Literacy Narrative Essay     

 

 

     As a child, I was generally read to by my grandparents as my parents were normally busy at work By the time I had come to understand how to read myself I would normally not be read to as I preferred to read them myself. In my early years of school I, for the most part, read everything in a book that I was given to read as I thought that was the only way to actually pass whatever assignment I was given, even if I didn't like that book. Though in my later years such as throughout all of high school I only read a small percentage of a book I didn't like as I had gotten better at just skimming and getting the info I needed that way, because I really didn't want to spend any more time reading Wuthering Heights than I needed to.

     As for my reading outside of what has been required for classes, I normally read things in the range of sci-fi, dystopia, or post-apocalyptic, or a combination of the three as many tend to be. Some of my favorite series are the Metro series were written by Dimitri Glukhovsky, Many of the works from H.G Wells, the Star Wars Expanded Universe works by varying authors, the book version of 2001: A Space Odyssey, and a few other works that generally aren't part of a larger series. However I'm not really into the whole mythical fantasy, dragon-age-esque genre aside from the Lord of the Rings despite the fact that that genre is fairly popular. Also, outside of novels, I'm a big fan of comics from varying source material. I'm not the biggest fan of audiobooks either; I feel that it is generally hard to pay attention to the words when I don't have something in my hands or something that I can see, and I tend to get distracted while listening to them and end up not taking in anything from the reading, so I generally try to avoid them as to me they're a waste of time, also, I like to give the characters different voices in my head based on what I think they should sound like and that almost never aligns to what the audiobook has.

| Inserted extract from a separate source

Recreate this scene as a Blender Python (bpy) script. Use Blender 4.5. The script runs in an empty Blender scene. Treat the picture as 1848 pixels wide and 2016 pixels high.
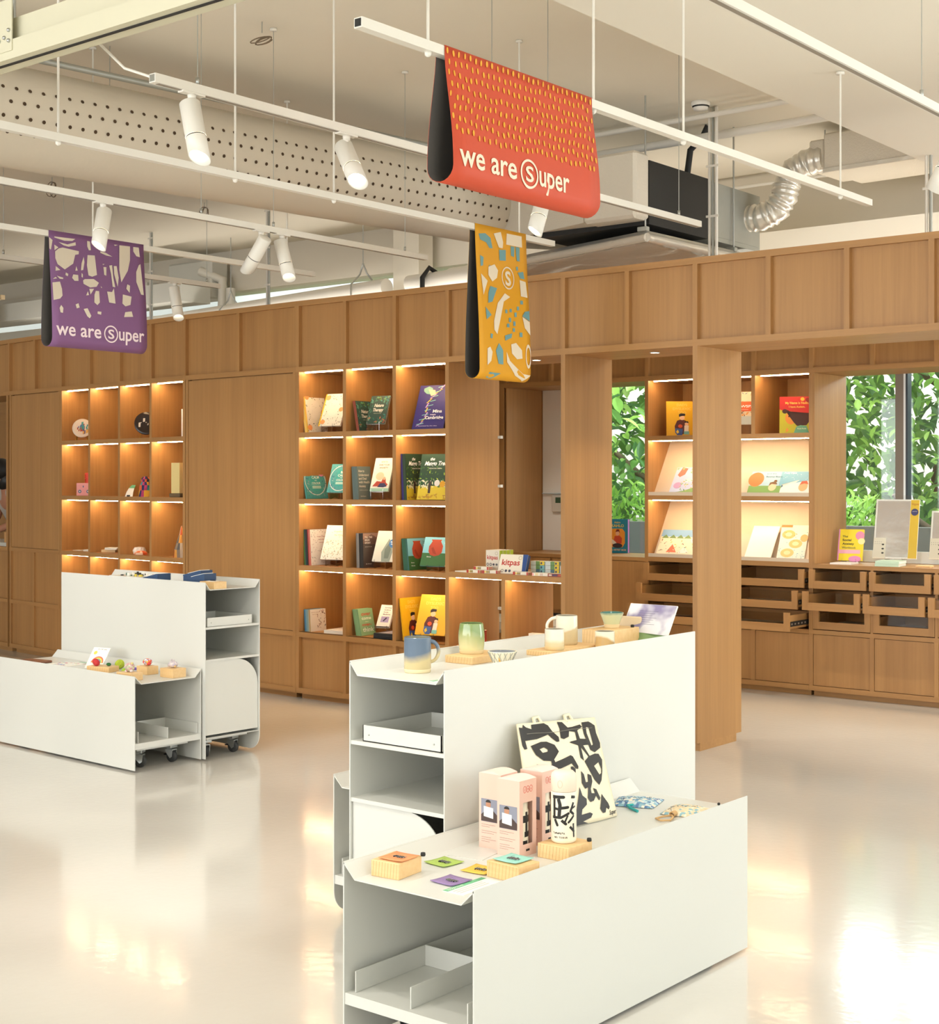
import bpy, bmesh, math, random
from mathutils import Vector, Matrix
R = math.radians
random.seed(7)
sc = bpy.context.scene
col = sc.collection

# ------------------------------------------------------------------ camera
cam_d = bpy.data.cameras.new('camera')
cam = bpy.data.objects.new('camera', cam_d); col.objects.link(cam)
cam.location = (0, 0, 1.5)
cam.rotation_euler = (R(90), 0, math.atan2(2330, 2880))
cam_d.sensor_fit = 'AUTO'; cam_d.sensor_width = 36.0
cam_d.lens = 36.0 * 2880 / 2016
cam_d.shift_y = -63.0 / 2016
cam_d.clip_start = 0.05; cam_d.clip_end = 200
sc.camera = cam
# ------------------------------------------------------------------ render look
sc.view_settings.view_transform = 'Standard'
sc.view_settings.look = 'None'
sc.view_settings.exposure = -0.18
sc.view_settings.gamma = 1.0
sc.view_settings.use_curve_mapping = False
sc.cycles.max_bounces = 8
sc.cycles.diffuse_bounces = 5
sc.cycles.glossy_bounces = 4
sc.cycles.transparent_max_bounces = 12
sc.cycles.sample_clamp_indirect = 6.0
sc.cycles.use_light_tree = True
# ------------------------------------------------------------------ world
w = bpy.data.worlds.new('world'); sc.world = w; w.use_nodes = True
nt = w.node_tree; nt.nodes.clear()
wo = nt.nodes.new('ShaderNodeOutputWorld'); bg = nt.nodes.new('ShaderNodeBackground')
sky = nt.nodes.new('ShaderNodeTexSky')
sky.sky_type = 'NISHITA'; sky.sun_disc = False; sky.sun_elevation = R(50); sky.dust_density = 4.0
mixc = nt.nodes.new('ShaderNodeMix'); mixc.data_type = 'RGBA'; mixc.inputs[0].default_value = 0.75
mixc.inputs[7].default_value = (1.0, 1.0, 0.96, 1)
sm = nt.nodes.new('ShaderNodeVectorMath'); sm.operation = 'SCALE'; sm.inputs[3].default_value = 0.25
nt.links.new(sky.outputs[0], sm.inputs[0]); nt.links.new(sm.outputs[0], mixc.inputs[6])
nt.links.new(mixc.outputs[2], bg.inputs[0]); bg.inputs[1].default_value = 1.5
nt.links.new(bg.outputs[0], wo.inputs[0])

def light(name, kind, loc, energy, color=(1, 1, 1), rot=None, aim=None, **kw):
    d = bpy.data.lights.new(name, kind); d.energy = energy; d.color = color
    for k, v in kw.items(): setattr(d, k, v)
    o = bpy.data.objects.new(name, d); col.objects.link(o); o.location = loc
    if rot: o.rotation_euler = rot
    if aim: o.rotation_euler = Vector(aim).to_track_quat('-Z', 'Y').to_euler()
    return o
light('sun', 'SUN', (0, 30, 30), 2.0, (1.0, 0.96, 0.86), aim=(0.1, 0.27, -1.0), angle=R(2))
# fill lights added in the unseen openings behind and beside the camera
light('rear_fill_light', 'AREA', (-5.0, -4.6, 2.1), 700, (0.96, 0.98, 1.0), aim=(0, 1, 0.75), shape='RECTANGLE', size=13.0, size_y=2.8)
light('side_fill_light', 'AREA', (2.35, 2.5, 2.0), 85, (0.90, 1.0, 0.96), aim=(-1, 0, 0.35), shape='RECTANGLE', size=8.0, size_y=2.4)
# added sky fill outside, above the window heads and out of view
light('garden_fill_light', 'AREA', (-4.4, 11.25, 3.10), 480, (0.88, 0.94, 1.0), aim=(-0.40, -1, -0.35), shape='RECTANGLE', size=6.5, size_y=1.2)
# cove light lying on top of the back joinery, washing the upper wall and ceiling
light('cove_light', 'AREA', (-7.0, 9.75, 2.95), 55, (1.0, 0.93, 0.82), rot=(R(180), 0, 0), shape='RECTANGLE', size=15.0, size_y=0.1)

light('corridor_fill_light', 'AREA', (2.3, 8.5, 1.6), 170, (0.90, 0.95, 1.0), aim=(-1, 0.03, 0), shape='RECTANGLE', size=2.2, size_y=2.2)  # added fill shining along the corridor; the wall behind it is solid

# ------------------------------------------------------------------ materials
def lin(c):
    if isinstance(c, str):
        c = [int(c[i:i + 2], 16) / 255 for i in (0, 2, 4)]
    return tuple((v / 12.92 if v <= 0.04045 else ((v + 0.055) / 1.055) ** 2.4) for v in c[:3])
MC = {}
def mat(c, rough=0.55, metal=0.0, spec=0.5, coat=0.0, key=None, bump=None, noise=None, emit=None, alpha=None, trans=None):
    k = key or (c, rough, metal, coat, emit)
    if k in MC: return MC[k]
    m = bpy.data.materials.new('mat_' + str(len(MC))); m.use_nodes = True
    n = m.node_tree; b = n.nodes['Principled BSDF']
    rgb = lin(c)
    b.inputs['Base Color'].default_value = (*rgb, 1)
    b.inputs['Roughness'].default_value = rough; b.inputs['Metallic'].default_value = metal
    b.inputs['Specular IOR Level'].default_value = spec
    b.inputs['Coat Weight'].default_value = coat; b.inputs['Coat Roughness'].default_value = 0.08
    if emit:
        b.inputs['Emission Color'].default_value = (*rgb, 1); b.inputs['Emission Strength'].default_value = emit
    tc = n.nodes.new('ShaderNodeTexCoord')
    if noise:                                  # slight procedural tone variation: (scale, amount)
        t = n.nodes.new('ShaderNodeTexNoise'); t.inputs['Scale'].default_value = noise[0]; t.inputs['Detail'].default_value = 4
        mx = n.nodes.new('ShaderNodeMix'); mx.data_type = 'RGBA'
        mx.inputs[6].default_value = (*[v * (1 - noise[1]) for v in rgb], 1); mx.inputs[7].default_value = (*[min(1, v * (1 + noise[1])) for v in rgb], 1)
        n.links.new(tc.outputs['Object'], t.inputs[0]); n.links.new(t.outputs[0], mx.inputs[0]); n.links.new(mx.outputs[2], b.inputs['Base Color'])
    if bump:                                   # (scale, strength)
        t = n.nodes.new('ShaderNodeTexNoise'); t.inputs['Scale'].default_value = bump[0]; t.inputs['Detail'].default_value = 3
        bp = n.nodes.new('ShaderNodeBump'); bp.inputs['Strength'].default_value = bump[1]; bp.inputs['Distance'].default_value = 0.01
        n.links.new(tc.outputs['Object'], t.inputs[0]); n.links.new(t.outputs[0], bp.inputs['Height']); n.links.new(bp.outputs[0], b.inputs['Normal'])
    MC[k] = m
    return m

def wood(key, c1, c2, sx=38, sz=1.1, rough=0.45, axis='Z', rings=False):
    if key in MC: return MC[key]
    m = bpy.data.materials.new('mat_' + key); m.use_nodes = True
    n = m.node_tree; b = n.nodes['Principled BSDF']; L = n.links.new
    tc = n.nodes.new('ShaderNodeTexCoord'); oi = n.nodes.new('ShaderNodeObjectInfo')
    ad = n.nodes.new('ShaderNodeVectorMath'); ad.operation = 'MULTIPLY_ADD'
    cmb = n.nodes.new('ShaderNodeCombineXYZ')
    for i in range(3): L(oi.outputs['Random'], cmb.inputs[i])
    mp = n.nodes.new('ShaderNodeMapping')
    mp.inputs['Scale'].default_value = {'Z': (sx, sx, sz), 'X': (sz, sx, sx), 'Y': (sx, sz, sx)}[axis]
    ad.inputs[1].default_value = (37, 23, 11)
    L(cmb.outputs[0], ad.inputs[0]); L(tc.outputs['Object'], ad.inputs[2]); L(ad.outputs[0], mp.inputs[0])
    t = n.nodes.new('ShaderNodeTexNoise'); t.inputs['Scale'].default_value = 1; t.inputs['Detail'].default_value = 6; t.inputs['Roughness'].default_value = 0.65
    L(mp.outputs[0], t.inputs[0])
    mp2 = n.nodes.new('ShaderNodeMapping'); mp2.inputs['Scale'].default_value = tuple(v / 6 for v in mp.inputs['Scale'].default_value)
    t2 = n.nodes.new('ShaderNodeTexNoise'); t2.inputs['Scale'].default_value = 1; t2.inputs['Detail'].default_value = 2
    L(ad.outputs[0], mp2.inputs[0]); L(mp2.outputs[0], t2.inputs[0])
    av = n.nodes.new('ShaderNodeMath'); av.operation = 'MULTIPLY_ADD'; av.inputs[1].default_value = 0.55
    L(t.outputs[0], av.inputs[0])
    m3 = n.nodes.new('ShaderNodeMath'); m3.operation = 'MULTIPLY'; m3.inputs[1].default_value = 0.45
    L(t2.outputs[0], m3.inputs[0]); L(m3.outputs[0], av.inputs[2])
    rp = n.nodes.new('ShaderNodeValToRGB'); rp.color_ramp.elements[0].position = 0.27; rp.color_ramp.elements[1].position = 0.73
    rp.color_ramp.elements[0].color = (*lin(c1), 1); rp.color_ramp.elements[1].color = (*lin(c2), 1)
    L(av.outputs[0], rp.inputs[0]); L(rp.outputs[0], b.inputs['Base Color'])
    b.inputs['Roughness'].default_value = rough
    bp = n.nodes.new('ShaderNodeBump'); bp.inputs['Strength'].default_value = 0.06; bp.inputs['Distance'].default_value = 0.003
    L(t.outputs[0], bp.inputs['Height']); L(bp.outputs[0], b.inputs['Normal'])
    MC[key] = m
    return m

OAK = wood('oak', '9C7042', 'B98B55')
OAKX = wood('oak_rail', '9E7243', 'B98B55', axis='X')
OAKY = wood('oak_rail_y', '9E7243', 'B98B55', axis='Y')
PINE = wood('pine', 'D9AE74', 'EBCB96', sx=60, sz=4, axis='X')
PINEV = wood('pine_v', 'D9AE74', 'EBCB96', sx=60, sz=4)
WHITE = mat('D3D3CC', 0.32, key='powder_white', noise=(3, 0.012), bump=(420, 0.03))
TRACKM = mat('E6E2D8', 0.4, key='track_white')
CEIL = mat('E9E2D2', 0.9, key='ceiling', noise=(1.2, 0.035))
SOFF = mat('E9E3D5', 0.9, key='soffit', noise=(0.8, 0.02))
WALL = mat('E2DBCD', 0.9, key='wall', noise=(1.0, 0.02))
WALLW = mat('F2F2EE', 0.8, key='wall_white')
DARK = mat('1C1C1A', 0.6, key='dark')
STEEL = mat('B9BCB9', 0.35, 0.9, key='steel')
GALV = mat('A9ABA4', 0.5, 0.65, key='galv', noise=(7, 0.12))
FOIL = mat('E0DCD2', 0.32, 0.6, key='foil', bump=(16, 0.55))
FOILM = mat('DAD2C2', 0.55, 0.1, key='foil_matt', bump=(120, 0.4))
RUBBER = mat('3A3B3A', 0.6, key='rubber')
PAPER = mat('F3EFE4', 0.7, key='paper')
LED = mat('FFDBA8', 0.5, key='led', emit=80)
LENS = mat('FFF3DC', 0.5, key='lens', emit=35)

def glass(key, tint=(1, 1, 1), mixf=0.06, gloss=0.03):
    if key in MC: return MC[key]
    m = bpy.data.materials.new('mat_' + key); m.use_nodes = True
    n = m.node_tree; n.nodes.clear(); L = n.links.new
    o = n.nodes.new('ShaderNodeOutputMaterial'); t = n.nodes.new('ShaderNodeBsdfTransparent'); g = n.nodes.new('ShaderNodeBsdfGlossy')
    t.inputs[0].default_value = (*tint, 1); g.inputs['Roughness'].default_value = gloss
    f = n.nodes.new('ShaderNodeLayerWeight'); f.inputs[0].default_value = 0.25
    ml = n.nodes.new('ShaderNodeMath'); ml.operation = 'MULTIPLY_ADD'; ml.inputs[1].default_value = 0.5; ml.inputs[2].default_value = mixf
    mx = n.nodes.new('ShaderNodeMixShader')
    L(f.outputs['Fresnel'], ml.inputs[0]); L(ml.outputs[0], mx.inputs[0]); L(t.outputs[0], mx.inputs[1]); L(g.outputs[0], mx.inputs[2]); L(mx.outputs[0], o.inputs[0])
    MC[key] = m
    return m
GLASS = glass('window_glass', (0.97, 1, 0.98), 0.03)
ACRYL = glass('acrylic', (0.93, 0.94, 0.94), 0.10)
SMOKE = glass('drawer_glass', (0.86, 0.84, 0.80), 0.015)

# floor: poured resin, glossy with a faint ripple
FLOOR = bpy.data.materials.new('mat_floor'); FLOOR.use_nodes = True
_n = FLOOR.node_tree; _b = _n.nodes['Principled BSDF']; _L = _n.links.new
_tc = _n.nodes.new('ShaderNodeTexCoord'); _t = _n.nodes.new('ShaderNodeTexNoise'); _t.inputs['Scale'].default_value = 0.55; _t.inputs['Detail'].default_value = 5
_rp = _n.nodes.new('ShaderNodeValToRGB'); _rp.color_ramp.elements[0].color = (*lin('CFCBC2'), 1); _rp.color_ramp.elements[1].color = (*lin('DAD6CE'), 1)
_rp.color_ramp.elements[0].position = 0.35; _rp.color_ramp.elements[1].position = 0.7
_L(_tc.outputs['Object'], _t.inputs[0]); _L(_t.outputs[0], _rp.inputs[0]); _L(_rp.outputs[0], _b.inputs['Base Color'])
_b.inputs['Roughness'].default_value = 0.13; _b.inputs['Coat Weight'].default_value = 0.22; _b.inputs['Coat Roughness'].default_value = 0.05
_b.inputs['Specular IOR Level'].default_value = 0.55
_t2 = _n.nodes.new('ShaderNodeTexNoise'); _t2.inputs['Scale'].default_value = 26; _t2.inputs['Detail'].default_value = 2
_bp = _n.nodes.new('ShaderNodeBump'); _bp.inputs['Strength'].default_value = 0.10; _bp.inputs['Distance'].default_value = 0.004
_L(_tc.outputs['Object'], _t2.inputs[0]); _L(_t2.outputs[0], _bp.inputs['Height']); _L(_bp.outputs[0], _b.inputs['Normal']); _L(_bp.outputs[0], _b.inputs['Coat Normal'])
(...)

     I do feel that the ability to read and understand and comprehend what you are reading is a valuable skill to have in middle school and high school, especially considering just how many reading assignments and reading logs and other reading-related assignments I had been given during my time there. Now given past experiences, I would expect to see reading play an important role in my college career as well, and it I have so far been right on that as World History 112 has had a lot of required reading to have any hope of passing the weekly chapter quizzes that we have been given.